Tax money, obviously. They are looking at only one side, the city coffers, while ignoring the will of the people and the health of downtown. They claim some of the money will be reinvested in bettering downtown, but since they already believe that taking out free parking and putting in meters “betters” downtown, what they are actually saying is that the taxes collected will go to an expansion of the meters to other streets, more enforcement and more ticketing.

5. Will this solve the parking problem?

NOT ONE NEW SPACE IS BEING CREATED and some are even being removed, so the only way paid parking will make space for those willing to pay is by driving people away from coming to downtown. We want people to find downtown Davis inviting, and consider the city’s “solution” to put in more paid parking worse than any problem we may already have.

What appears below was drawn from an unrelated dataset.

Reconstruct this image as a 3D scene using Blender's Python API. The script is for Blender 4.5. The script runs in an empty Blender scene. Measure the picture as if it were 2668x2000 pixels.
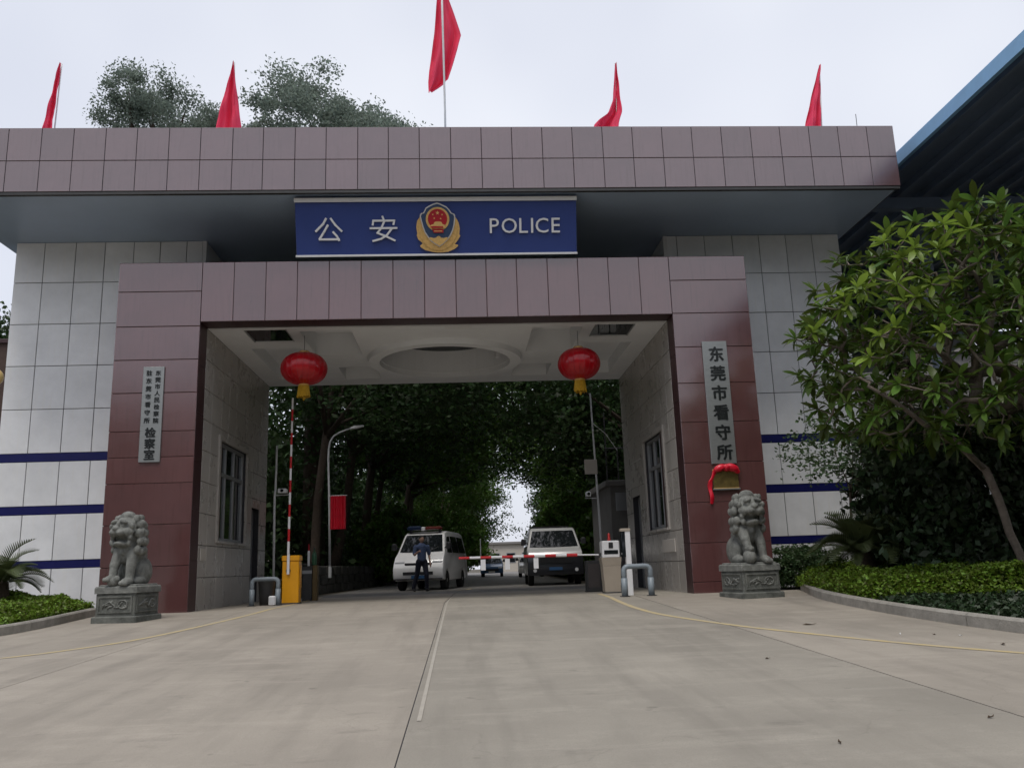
import bpy, bmesh, math, random
import numpy as np
from mathutils import Matrix, Vector
R = math.radians
random.seed(7)
SC = bpy.context.scene
COL = SC.collection

# ------------------------------------------------------------------ camera
def make_camera():
    pitch, roll, yaw = .2115, -.0347, -.0631
    up = Vector((0, 0, 1))
    fwd = Vector((-math.sin(yaw), math.cos(yaw), 0)); rt = Vector((math.cos(yaw), math.sin(yaw), 0))
    f2 = math.cos(pitch)*fwd + math.sin(pitch)*up; u2 = -math.sin(pitch)*fwd + math.cos(pitch)*up
    r3 = math.cos(roll)*rt + math.sin(roll)*u2; u3 = -math.sin(roll)*rt + math.cos(roll)*u2
    cam = bpy.data.cameras.new('camera'); o = bpy.data.objects.new('camera', cam); COL.objects.link(o)
    M = Matrix((r3, u3, -f2)).transposed().to_4x4(); M.translation = (.152, -17.52, .656)
    o.matrix_world = M
    cam.sensor_width = 36; cam.lens = 2214.2/2668*36; cam.clip_start = .05; cam.clip_end = 2000
    SC.camera = o
make_camera()

# ------------------------------------------------------------------ world, sun, exposure
SUN_EL, SUN_AZ = R(64), R(196)          # veiled sun, high behind the camera
def make_world():
    w = bpy.data.worlds.new('World'); SC.world = w; w.use_nodes = True
    nt = w.node_tree; nt.nodes.clear()
    out = nt.nodes.new('ShaderNodeOutputWorld'); bg = nt.nodes.new('ShaderNodeBackground')
    sky = nt.nodes.new('ShaderNodeTexSky'); sky.sky_type = 'NISHITA'; sky.sun_disc = False
    sky.sun_elevation = SUN_EL; sky.sun_rotation = SUN_AZ; sky.air_density = 1.0; sky.dust_density = 4.0; sky.ozone_density = 1.0
    # thin, almost even cloud deck over that sky
    tc = nt.nodes.new('ShaderNodeTexCoord'); nz = nt.nodes.new('ShaderNodeTexNoise')
    nz.inputs['Scale'].default_value = 1.7; nz.inputs['Detail'].default_value = 3
    nt.links.new(tc.outputs['Generated'], nz.inputs['Vector'])
    cr = nt.nodes.new('ShaderNodeValToRGB')
    cr.color_ramp.elements[0].position = .3; cr.color_ramp.elements[0].color = (5.7, 6.0, 7.1, 1)
    cr.color_ramp.elements[1].position = .7; cr.color_ramp.elements[1].color = (8.3, 8.5, 9.1, 1)
    nt.links.new(nz.outputs['Fac'], cr.inputs['Fac'])
    mx = nt.nodes.new('ShaderNodeMix'); mx.data_type = 'RGBA'; mx.inputs['Factor'].default_value = .80
    nt.links.new(sky.outputs['Color'], mx.inputs['A']); nt.links.new(cr.outputs['Color'], mx.inputs['B'])
    nt.links.new(mx.outputs['Result'], bg.inputs['Color']); bg.inputs['Strength'].default_value = .1
    nt.links.new(bg.outputs['Background'], out.inputs['Surface'])
    l = bpy.data.lights.new('sun', 'SUN'); l.energy = 1.5; l.angle = R(22); l.color = (1, .96, .9)
    s = bpy.data.objects.new('sun', l); COL.objects.link(s)
    d = Vector((math.sin(SUN_AZ)*math.cos(SUN_EL), math.cos(SUN_AZ)*math.cos(SUN_EL), math.sin(SUN_EL)))
    s.rotation_euler = d.to_track_quat('Z', 'Y').to_euler()
    v = SC.view_settings; v.view_transform = 'Standard'; v.look = 'None'; v.exposure = .3; v.gamma = 1; v.use_curve_mapping = False
    c = SC.cycles; c.max_bounces = 6; c.diffuse_bounces = 3; c.glossy_bounces = 3; c.transmission_bounces = 3; c.use_adaptive_sampling = True; c.adaptive_threshold = .02
make_world()

# ------------------------------------------------------------------ materials
def mat(name, col, rough=.5, metal=0, ior=1.45, var=0, scale=6, bump=0, bscale=60, rand=0, isl=0, trans=0, col2=None, stretch=None, coat=0):
    m = bpy.data.materials.new(name); m.use_nodes = True
    nt = m.node_tree; N = nt.nodes; Lk = nt.links
    b = N['Principled BSDF']
    b.inputs['Roughness'].default_value = rough; b.inputs['Metallic'].default_value = metal; b.inputs['IOR'].default_value = ior
    if coat: b.inputs['Coat Weight'].default_value = coat; b.inputs['Coat Roughness'].default_value = .05
    c = (*col, 1); b.inputs['Base Color'].default_value = c
    cur = None
    tc = N.new('ShaderNodeTexCoord'); vec = tc.outputs['Object']
    if stretch:
        mp = N.new('ShaderNodeMapping'); mp.inputs['Scale'].default_value = stretch; Lk.new(vec, mp.inputs['Vector']); vec = mp.outputs['Vector']
    if var or col2:
        nz = N.new('ShaderNodeTexNoise'); nz.inputs['Scale'].default_value = scale; nz.inputs['Detail'].default_value = 6; nz.inputs['Roughness'].default_value = .65
        Lk.new(vec, nz.inputs['Vector'])
        mx = N.new('ShaderNodeMix'); mx.data_type = 'RGBA'
        mr = N.new('ShaderNodeMapRange'); mr.inputs['From Min'].default_value = .3; mr.inputs['From Max'].default_value = .7
        Lk.new(nz.outputs['Fac'], mr.inputs['Value']); Lk.new(mr.outputs['Result'], mx.inputs['Factor'])
        mx.inputs['A'].default_value = c
        k = col2 if col2 else tuple(x*(1-var) for x in col)
        mx.inputs['B'].default_value = (*k, 1); cur = mx.outputs['Result']
    if rand or isl:
        if isl:
            g = N.new('ShaderNodeNewGeometry'); src = g.outputs['Random Per Island']; amt = isl
        else:
            g = N.new('ShaderNodeObjectInfo'); src = g.outputs['Random']; amt = rand
        hs = N.new('ShaderNodeHueSaturation'); mr2 = N.new('ShaderNodeMapRange')
        mr2.inputs['To Min'].default_value = 1-amt; mr2.inputs['To Max'].default_value = 1+amt
        Lk.new(src, mr2.inputs['Value']); Lk.new(mr2.outputs['Result'], hs.inputs['Value'])
        if isl:
            mr3 = N.new('ShaderNodeMapRange'); mr3.inputs['To Min'].default_value = .47; mr3.inputs['To Max'].default_value = .52
            Lk.new(src, mr3.inputs['Value']); Lk.new(mr3.outputs['Result'], hs.inputs['Hue'])
        if cur: Lk.new(cur, hs.inputs['Color'])
        else: hs.inputs['Color'].default_value = c
        cur = hs.outputs['Color']
    if cur: Lk.new(cur, b.inputs['Base Color'])
    if bump:
        n2 = N.new('ShaderNodeTexNoise'); n2.inputs['Scale'].default_value = bscale; n2.inputs['Detail'].default_value = 5
        Lk.new(vec, n2.inputs['Vector'])
        bp = N.new('ShaderNodeBump'); bp.inputs['Strength'].default_value = bump; bp.inputs['Distance'].default_value = .02
        Lk.new(n2.outputs['Fac'], bp.inputs['Height']); Lk.new(bp.outputs['Normal'], b.inputs['Normal'])
    if trans:
        t = N.new('ShaderNodeBsdfTranslucent'); ms = N.new('ShaderNodeMixShader'); ms.inputs['Fac'].default_value = trans
        if cur: Lk.new(cur, t.inputs['Color'])
        else: t.inputs['Color'].default_value = c
        Lk.new(b.outputs['BSDF'], ms.inputs[1]); Lk.new(t.outputs['BSDF'], ms.inputs[2])
        Lk.new(ms.outputs['Shader'], N['Material Output'].inputs['Surface'])
    return m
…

6. What is the projected impact?

It is impossible to tell how many people will be driven away by paid parking. Certainly a tax on one area will drive traffic to other areas that are not taxed. Customers who want to avoid the tax will drive to big box and mall stores where there are large private lots or do online or elsewhere what they used to do downtown. People will visit downtown less and for shorter periods of time. Adjacent residential neighborhoods will have to absorb cars looking for free parking. These are certainties but are hard to quantify exactly. It is also difficult to say how much the losses from diverted and dissuaded traffic will hurt downtown businesses, but the empty storefronts are testimony that times are hard for many and that downtown is fragile. A blow like this will cause more closings and make the empty spaces harder to fill. If we weren’t sure of the danger we wouldn’t be working so hard to foster awareness and change the Council’s minds.

Occupancy when parking paid.
Downtown has enough problems already.

7. Are there precedents?

When the E Street lot went paid in 2008, it was almost entirely empty when it used to be nearly full. To this day it has not regained the use it had when it was free. Paid parking is a failed experiment that is proven to drive people away.

8. What about the Downtown Business Association and the Chamber of Commerce?

Neither the DDBA (Downtown Davis Business Association) or the Chamber advocate solely for downtown. In the Chamber’s case their membership comes from everywhere—the whole town, the state, the world. The Davis Chamber includes downtown businesses that will lose to paid parking but also peripheral stores and landowners that stand to gain, so it is natural for them to take a middle ground. DDBA, however, should be the voice of downtown but there is a significant conflict of interest. DDBA is not a voluntary group of downtown businesspersons, but an administrative body implemented and maintained by Council. No downtown business has any choice to join or quit DDBA—membership is legislated and mandatory dues are collected by the city. DDBA exists on a charter that is renewed annually by Council, so if DDBA angered the city, Council could simply not renew the charter and DDBA would cease to exist. So basic self preservation says that when City Council acts in direct opposition to downtown Davis’ interests, DDBA would feel pressure to side with the Council against its own powerless membership. To reinforce this, the vote to put in paid parking downtown that DDBA did not speak against came the same Council session as the vote to renew DDBA charter. We at downtowndavis.org are trying to make sure DDBA, Chamber and Council hear the voice and opinions of downtown business owners, residents of Davis, and visitors to downtown, and that they represent us as they should.

9. Where can I park downtown today?

The secret spot is the lot on 4th and G above the movie theater. It has hundreds of open spaces on the upper levels and you can find parking there any time of day for free for now. But even this underutilized space will go paid as soon as the meters go in.

10. What is the solution to the parking problem?

We are only saying that a tax on parking downtown is NOT a solution. And though there is no way to guarantee anyone a space on the exact block they want to park, better management of the existing space would help a great deal. Downtown neither wants nor needs paid parking.

There are spaces if you know where to look.
Drivers driven off will go elsewhere and not use alternate transportation.

11. How can I contribute?

Don’t confuse us with the city—we don’t want your money. But you can talk to people, spread the word and make sure Council has to make this decision out in the open with everyone watching and is unable to claim ignorance of paid parking’s unpopularity.  Visit out Get Involved page to express your opinion and support.

12. Will paid parking encourage alternate transportation?

It would be nice if everybody took the bus, biked, or walked instead of driving so much, but experience and data say that’s not going to happen. If people are driven away from downtown by paid parking, they will just drive to other areas of the city (or other cities) to find free parking.